* _Dataset content_
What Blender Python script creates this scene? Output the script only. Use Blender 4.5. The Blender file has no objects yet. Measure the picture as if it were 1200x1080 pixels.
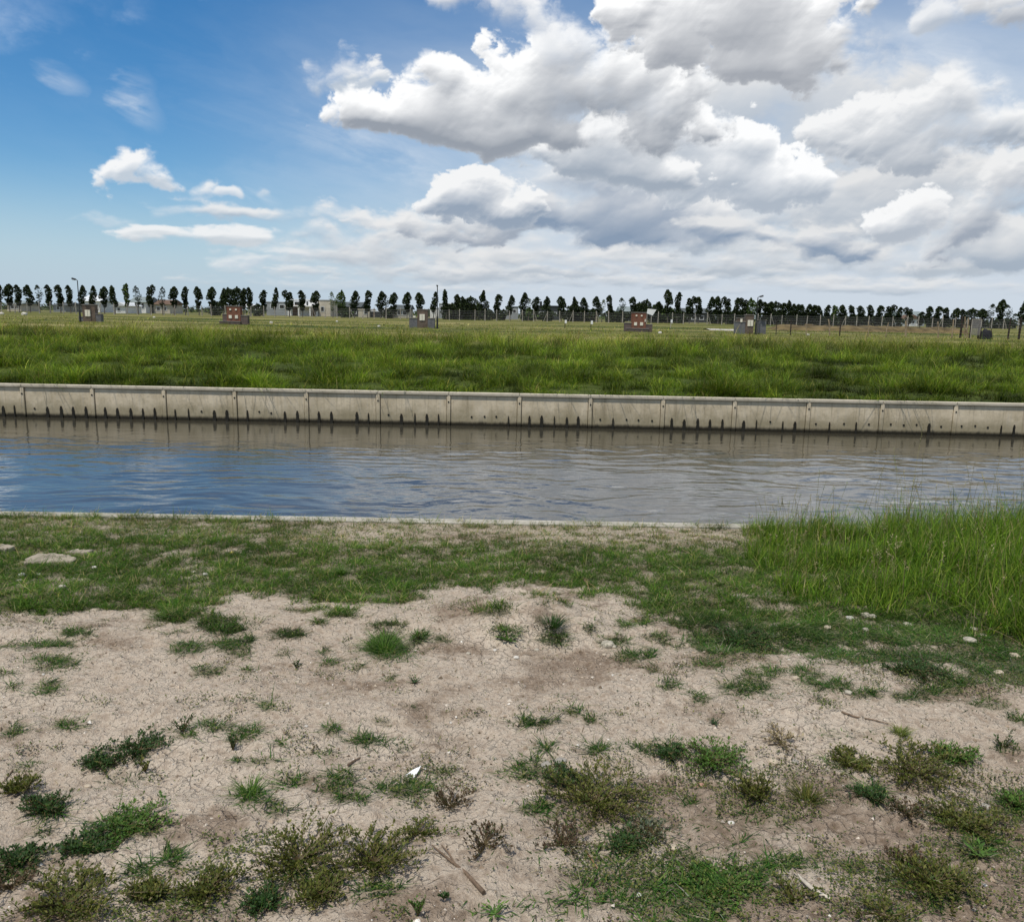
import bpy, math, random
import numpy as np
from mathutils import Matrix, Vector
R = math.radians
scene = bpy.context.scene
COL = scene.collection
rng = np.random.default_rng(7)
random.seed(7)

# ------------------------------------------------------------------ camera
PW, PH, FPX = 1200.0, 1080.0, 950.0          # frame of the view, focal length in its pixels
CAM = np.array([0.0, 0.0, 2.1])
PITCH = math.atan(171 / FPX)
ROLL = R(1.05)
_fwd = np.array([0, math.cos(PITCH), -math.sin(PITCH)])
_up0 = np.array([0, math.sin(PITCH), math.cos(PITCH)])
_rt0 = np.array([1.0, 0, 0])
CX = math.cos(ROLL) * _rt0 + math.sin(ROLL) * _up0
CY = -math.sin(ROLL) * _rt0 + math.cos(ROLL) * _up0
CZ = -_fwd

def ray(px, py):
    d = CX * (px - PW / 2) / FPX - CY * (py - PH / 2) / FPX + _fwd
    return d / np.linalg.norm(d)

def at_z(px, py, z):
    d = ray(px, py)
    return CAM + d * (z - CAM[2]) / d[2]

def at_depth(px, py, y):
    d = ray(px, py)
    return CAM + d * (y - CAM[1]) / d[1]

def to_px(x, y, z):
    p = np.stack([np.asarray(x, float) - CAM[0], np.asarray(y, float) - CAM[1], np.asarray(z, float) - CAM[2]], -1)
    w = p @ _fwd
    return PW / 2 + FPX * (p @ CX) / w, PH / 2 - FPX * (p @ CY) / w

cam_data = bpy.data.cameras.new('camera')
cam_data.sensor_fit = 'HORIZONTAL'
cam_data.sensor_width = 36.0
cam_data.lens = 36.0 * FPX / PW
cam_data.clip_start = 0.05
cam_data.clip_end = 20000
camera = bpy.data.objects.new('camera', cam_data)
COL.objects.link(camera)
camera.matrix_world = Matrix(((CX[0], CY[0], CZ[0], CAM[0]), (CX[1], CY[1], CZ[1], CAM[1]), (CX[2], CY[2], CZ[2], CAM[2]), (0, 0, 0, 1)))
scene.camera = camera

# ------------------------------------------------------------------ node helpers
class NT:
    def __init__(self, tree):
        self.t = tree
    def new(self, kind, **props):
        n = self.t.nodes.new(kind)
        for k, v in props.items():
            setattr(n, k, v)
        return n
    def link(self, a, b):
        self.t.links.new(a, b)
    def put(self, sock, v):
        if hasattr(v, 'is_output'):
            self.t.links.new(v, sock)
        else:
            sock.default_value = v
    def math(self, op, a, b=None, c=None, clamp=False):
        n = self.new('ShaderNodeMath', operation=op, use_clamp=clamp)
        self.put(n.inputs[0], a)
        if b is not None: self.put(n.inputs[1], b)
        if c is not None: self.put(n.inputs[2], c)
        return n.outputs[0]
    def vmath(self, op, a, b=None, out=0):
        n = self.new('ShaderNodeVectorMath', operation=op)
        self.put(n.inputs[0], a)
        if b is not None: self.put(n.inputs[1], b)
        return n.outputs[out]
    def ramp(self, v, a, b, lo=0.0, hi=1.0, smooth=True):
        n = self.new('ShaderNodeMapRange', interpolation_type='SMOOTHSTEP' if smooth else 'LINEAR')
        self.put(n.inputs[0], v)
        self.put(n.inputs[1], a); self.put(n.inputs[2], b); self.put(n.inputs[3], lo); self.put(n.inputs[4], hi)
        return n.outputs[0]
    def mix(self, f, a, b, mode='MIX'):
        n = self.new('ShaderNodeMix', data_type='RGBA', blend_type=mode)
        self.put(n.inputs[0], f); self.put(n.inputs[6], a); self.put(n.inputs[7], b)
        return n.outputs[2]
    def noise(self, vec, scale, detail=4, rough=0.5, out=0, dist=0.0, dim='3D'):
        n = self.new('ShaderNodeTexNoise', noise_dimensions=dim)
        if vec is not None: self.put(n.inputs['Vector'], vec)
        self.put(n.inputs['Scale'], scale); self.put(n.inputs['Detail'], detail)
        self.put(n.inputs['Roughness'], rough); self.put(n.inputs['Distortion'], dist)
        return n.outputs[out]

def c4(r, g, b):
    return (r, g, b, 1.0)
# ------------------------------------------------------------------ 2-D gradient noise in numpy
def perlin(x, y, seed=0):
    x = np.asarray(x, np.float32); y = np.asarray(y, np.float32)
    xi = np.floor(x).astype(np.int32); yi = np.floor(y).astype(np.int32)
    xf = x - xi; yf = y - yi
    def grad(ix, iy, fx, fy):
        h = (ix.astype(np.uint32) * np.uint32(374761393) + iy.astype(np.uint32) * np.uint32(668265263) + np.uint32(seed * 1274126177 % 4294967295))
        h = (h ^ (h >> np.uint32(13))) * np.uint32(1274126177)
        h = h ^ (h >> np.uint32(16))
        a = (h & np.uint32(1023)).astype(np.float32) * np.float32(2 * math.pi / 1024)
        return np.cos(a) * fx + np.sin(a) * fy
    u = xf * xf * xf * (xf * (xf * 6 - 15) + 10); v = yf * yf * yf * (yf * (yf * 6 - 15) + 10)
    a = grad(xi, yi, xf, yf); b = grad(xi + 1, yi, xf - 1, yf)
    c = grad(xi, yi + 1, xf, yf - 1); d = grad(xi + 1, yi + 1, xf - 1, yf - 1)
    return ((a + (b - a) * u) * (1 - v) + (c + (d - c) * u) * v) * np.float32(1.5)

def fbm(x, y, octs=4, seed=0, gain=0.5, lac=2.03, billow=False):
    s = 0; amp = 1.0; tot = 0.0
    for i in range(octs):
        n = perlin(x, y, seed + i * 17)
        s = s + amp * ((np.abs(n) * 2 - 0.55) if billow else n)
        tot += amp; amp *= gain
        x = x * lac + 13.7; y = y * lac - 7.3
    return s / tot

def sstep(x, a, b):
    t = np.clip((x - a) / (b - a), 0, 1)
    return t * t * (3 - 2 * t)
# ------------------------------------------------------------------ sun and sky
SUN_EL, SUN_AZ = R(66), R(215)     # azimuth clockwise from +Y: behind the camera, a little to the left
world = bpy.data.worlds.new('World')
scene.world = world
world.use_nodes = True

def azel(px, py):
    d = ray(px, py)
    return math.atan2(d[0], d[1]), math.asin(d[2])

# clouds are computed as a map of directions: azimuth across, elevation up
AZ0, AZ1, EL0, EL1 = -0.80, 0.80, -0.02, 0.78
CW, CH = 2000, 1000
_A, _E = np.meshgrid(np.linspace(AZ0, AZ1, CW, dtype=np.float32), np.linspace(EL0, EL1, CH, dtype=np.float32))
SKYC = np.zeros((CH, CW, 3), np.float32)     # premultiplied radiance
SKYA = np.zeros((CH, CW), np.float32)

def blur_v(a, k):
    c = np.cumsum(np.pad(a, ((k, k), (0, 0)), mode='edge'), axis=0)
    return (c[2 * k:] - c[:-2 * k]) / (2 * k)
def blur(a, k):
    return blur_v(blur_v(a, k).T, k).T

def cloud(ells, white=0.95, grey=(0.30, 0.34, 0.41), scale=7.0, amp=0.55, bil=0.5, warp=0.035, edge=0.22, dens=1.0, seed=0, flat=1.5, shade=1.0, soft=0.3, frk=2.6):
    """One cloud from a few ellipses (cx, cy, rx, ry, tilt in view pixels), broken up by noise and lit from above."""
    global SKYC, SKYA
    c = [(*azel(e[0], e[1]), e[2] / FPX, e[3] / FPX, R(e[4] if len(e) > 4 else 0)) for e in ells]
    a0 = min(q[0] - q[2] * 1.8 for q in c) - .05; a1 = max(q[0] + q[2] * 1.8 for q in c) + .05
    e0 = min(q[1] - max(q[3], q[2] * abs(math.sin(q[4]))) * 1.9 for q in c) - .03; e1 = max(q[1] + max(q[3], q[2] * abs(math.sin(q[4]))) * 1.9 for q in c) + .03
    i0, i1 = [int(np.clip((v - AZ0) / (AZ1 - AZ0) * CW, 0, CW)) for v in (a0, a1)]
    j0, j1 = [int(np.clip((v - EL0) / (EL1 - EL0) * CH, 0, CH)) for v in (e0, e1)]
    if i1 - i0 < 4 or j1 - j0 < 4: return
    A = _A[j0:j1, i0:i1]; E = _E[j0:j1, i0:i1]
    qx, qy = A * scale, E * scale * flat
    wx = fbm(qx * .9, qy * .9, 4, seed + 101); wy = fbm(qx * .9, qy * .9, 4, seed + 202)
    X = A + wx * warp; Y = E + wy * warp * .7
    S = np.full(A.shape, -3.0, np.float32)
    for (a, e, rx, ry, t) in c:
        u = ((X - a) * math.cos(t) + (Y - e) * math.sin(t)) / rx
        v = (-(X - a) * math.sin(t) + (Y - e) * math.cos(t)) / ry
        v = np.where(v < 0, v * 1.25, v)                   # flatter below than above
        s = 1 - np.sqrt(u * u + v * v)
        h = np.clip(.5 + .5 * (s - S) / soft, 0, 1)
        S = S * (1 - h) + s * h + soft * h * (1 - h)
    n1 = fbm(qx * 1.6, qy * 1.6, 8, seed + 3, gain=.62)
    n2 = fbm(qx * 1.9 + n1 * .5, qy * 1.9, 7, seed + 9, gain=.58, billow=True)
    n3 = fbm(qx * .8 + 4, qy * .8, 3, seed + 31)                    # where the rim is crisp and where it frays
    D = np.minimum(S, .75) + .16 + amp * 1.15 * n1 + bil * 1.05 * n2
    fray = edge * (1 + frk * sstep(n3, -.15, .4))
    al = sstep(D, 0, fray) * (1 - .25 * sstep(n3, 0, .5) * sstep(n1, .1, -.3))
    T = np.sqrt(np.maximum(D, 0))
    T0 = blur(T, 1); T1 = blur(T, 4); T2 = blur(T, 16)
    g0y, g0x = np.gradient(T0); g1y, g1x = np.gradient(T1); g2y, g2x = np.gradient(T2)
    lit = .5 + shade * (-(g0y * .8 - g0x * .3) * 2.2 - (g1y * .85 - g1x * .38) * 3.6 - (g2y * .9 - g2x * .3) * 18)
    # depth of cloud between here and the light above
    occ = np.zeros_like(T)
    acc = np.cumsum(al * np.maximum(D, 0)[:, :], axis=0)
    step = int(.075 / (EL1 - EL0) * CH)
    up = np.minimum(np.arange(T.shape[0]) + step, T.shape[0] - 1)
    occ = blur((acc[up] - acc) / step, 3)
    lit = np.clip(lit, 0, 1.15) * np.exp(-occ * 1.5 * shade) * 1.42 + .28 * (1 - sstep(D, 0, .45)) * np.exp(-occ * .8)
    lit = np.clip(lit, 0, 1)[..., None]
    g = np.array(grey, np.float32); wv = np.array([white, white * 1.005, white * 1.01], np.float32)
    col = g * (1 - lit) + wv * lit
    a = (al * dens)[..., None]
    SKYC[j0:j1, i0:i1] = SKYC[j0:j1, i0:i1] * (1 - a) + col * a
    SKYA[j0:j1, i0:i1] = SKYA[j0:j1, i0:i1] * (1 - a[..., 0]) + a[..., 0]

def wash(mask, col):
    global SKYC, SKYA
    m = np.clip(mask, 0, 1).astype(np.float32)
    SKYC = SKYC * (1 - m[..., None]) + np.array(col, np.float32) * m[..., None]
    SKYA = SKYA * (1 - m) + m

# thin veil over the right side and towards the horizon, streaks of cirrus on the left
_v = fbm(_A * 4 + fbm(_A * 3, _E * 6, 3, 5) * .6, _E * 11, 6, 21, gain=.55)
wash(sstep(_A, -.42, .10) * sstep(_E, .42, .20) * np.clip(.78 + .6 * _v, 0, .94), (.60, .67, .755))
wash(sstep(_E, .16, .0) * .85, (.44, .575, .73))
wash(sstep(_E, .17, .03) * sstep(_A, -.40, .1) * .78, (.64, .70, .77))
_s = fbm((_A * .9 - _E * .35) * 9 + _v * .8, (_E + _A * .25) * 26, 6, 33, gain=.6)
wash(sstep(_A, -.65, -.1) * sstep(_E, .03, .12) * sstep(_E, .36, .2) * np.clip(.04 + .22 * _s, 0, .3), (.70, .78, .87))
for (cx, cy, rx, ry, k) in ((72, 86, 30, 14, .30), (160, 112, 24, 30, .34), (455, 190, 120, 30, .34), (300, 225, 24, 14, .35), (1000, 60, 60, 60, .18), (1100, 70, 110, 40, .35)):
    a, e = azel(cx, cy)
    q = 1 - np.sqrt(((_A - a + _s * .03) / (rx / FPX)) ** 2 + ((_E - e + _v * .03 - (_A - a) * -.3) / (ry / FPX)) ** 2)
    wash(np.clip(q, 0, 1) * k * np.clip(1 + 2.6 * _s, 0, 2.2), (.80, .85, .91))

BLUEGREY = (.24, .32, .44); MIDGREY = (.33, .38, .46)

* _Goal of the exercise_
Pictures stay out. Repeat only the lines from the beginning of the data through the line that has "random.seed(7)".

* _Result of this exercise_
What Blender Python script creates this scene? Output the script only. Use Blender 4.5. The Blender file has no objects yet. Measure the picture as if it were 1200x1080 pixels.
import bpy, math, random
import numpy as np
from mathutils import Matrix, Vector
R = math.radians
scene = bpy.context.scene
COL = scene.collection
rng = np.random.default_rng(7)
random.seed(7)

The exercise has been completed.